藤田 「勝負眼」にも書きましたが、まず投資先として見るべきは、事業分野が伸びているか。成長市場かどうかということですね。次は社長がイケてる人かどうか。小川社長の場合も事業計画を詳しく聞いたら投資できなかっただろうと思います。事業計画についてはよく聞かずに投資をしていることが多く、そのぐらい適当なものなんですよ。

 そして最後に周りからの評判です。起業家の世界でも、意外と美人コンテストみたいなところがあって、みんなが口をそろえて評価している企業にはメディアが取材に行くようになり、良い意味で目立つようになると、人材採用でも資金調達でも有利になりますし、取引も増えます。評判がいいと何かとうまくいきやすいんです。そういうところも見ています。

「イケてる人」に
なる方法は?

――さまざまな経営者の方とお付き合いがあると思いますが、イケてる人になる方法はあるのでしょうか。

藤田 ドン・キホーテの安田隆夫創業会長の造語で「集団運」というものがあるんです。人は、置かれた環境や周囲の人間に強く影響を受けます。たとえば集団の大多数の人がポジティブであれば中間の人もポジティブになる。同じように、集団全体で運が上向いたり、下向いたりするという考えです。

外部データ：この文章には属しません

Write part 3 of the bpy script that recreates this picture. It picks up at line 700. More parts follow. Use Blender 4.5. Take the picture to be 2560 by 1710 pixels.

 経営者同士でも元気な経営者同士が仲良くしていたり、ある程度の規模になった経営者同士が仲良くしていることが多い。だから、付き合う人や環境の影響は想像以上に大きいのではないかと思います。

採用面接で重視している
「地頭の良さ」より大切なものとは?

――2010年頃まで新卒採用の最終面接をご担当されていましたが、そのときはどのように人となりを見ていたのでしょうか。採用面接ではオフィスの一室という限られた場で、面接の時間にも限りがあります。

藤田 私が採用面接をしなくなって長くなりますが、現在も新卒採用では当社の社風と合うかどうかを重視しています。当社では「素直でいいやつ」が採用基準になっていて、話をする中で滲み出る、誰からも好かれる人柄や性格の良さといったところを見ています。

――「地頭の良さ」を求める会社もあります。地頭よりも素直さでしょうか。

藤田 「素直でいいやつ」でよいのかと何回も自問自答し、試してきましたが、やはり同じチームで一緒の志を持って頑張る仲間として、素直でいいやつが良いとなりました。